Depuis peu de temps les comportements des propriétaires ont fortement changés. On ne cesse de voir de nouvelles horreurs : obstruction de clôtures par des bâches plastiques vertes (la grande mode de la bache!), rénovations non conformes, le manque de gout et le repli sur soi…

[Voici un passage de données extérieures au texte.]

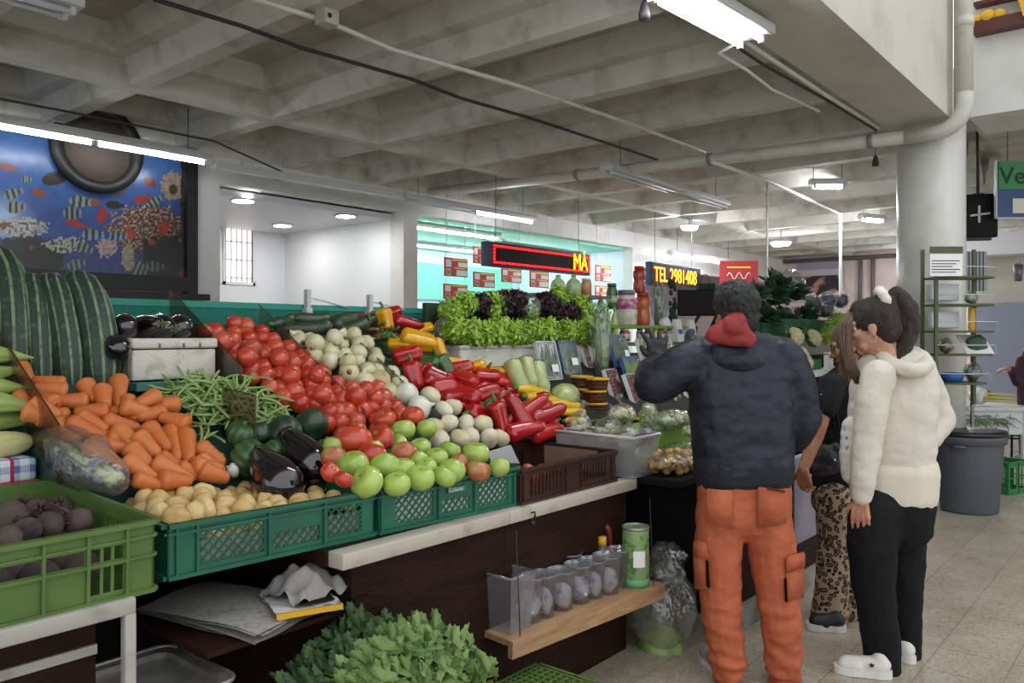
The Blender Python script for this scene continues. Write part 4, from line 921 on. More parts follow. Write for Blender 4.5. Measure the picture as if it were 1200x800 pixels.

En date dans le quartier Sud nous pouvons noter deux catastrophes récentes :
– Lac Inférieur : un propriétaire a posé récemment une nouvelle clôture bordant le chemin de promenade amenant au lac (extrémité sud du lac). Cette clôture de par son caractère massif, uniforme et opacifiant n’est absolument pas en accord avec la qualité du lieu. Le caractère paysager est dégradé. Une haie végétale aurait très bien pu s’intégrer en lieu et place. On regrette la transparence de la précédente clôture qui était en harmonie et contribuait à aérer les lieux. A quand l’ajout du mat équipé des caméras de télésurveillance ?
– Promenade le long de la petite rivière rivière (Villanueva de la canada, coté boulevard Carnot) : un propriétaire n’a pas trouvé mieux que d’installer du fil de fer barbelé en haut de sa clôture grillagée, et pas n’importe lequel, du fil de fer barbelé type concertina (vous savez en forme de lames de rasoir comme on en trouve sur les bases militaires). Et pourquoi pas des douves plus quelques mines antipersonnelles tant que l’on y est? L’infraction a été constatée par la commune et le propriétaire est sommé de le retirer (toujours pas fait).
De façon générale on peut constater cette tendance actuelle à voir s’installer des clôtures opacifiantes et laides en contradiction avec le principe d’aménagement du Vésinet. Cela dévalorise le travail des paysagistes de la ville et on se demande pourquoi certains propriétaires en viennent à ce type de dégradation.. de leur lieu de vie. Tout cela est le signe de notre temps.
Il est urgent de rappeler les règles et d’agir VITE pour éviter cette dégradation progressive de notre cadre si exceptionnel.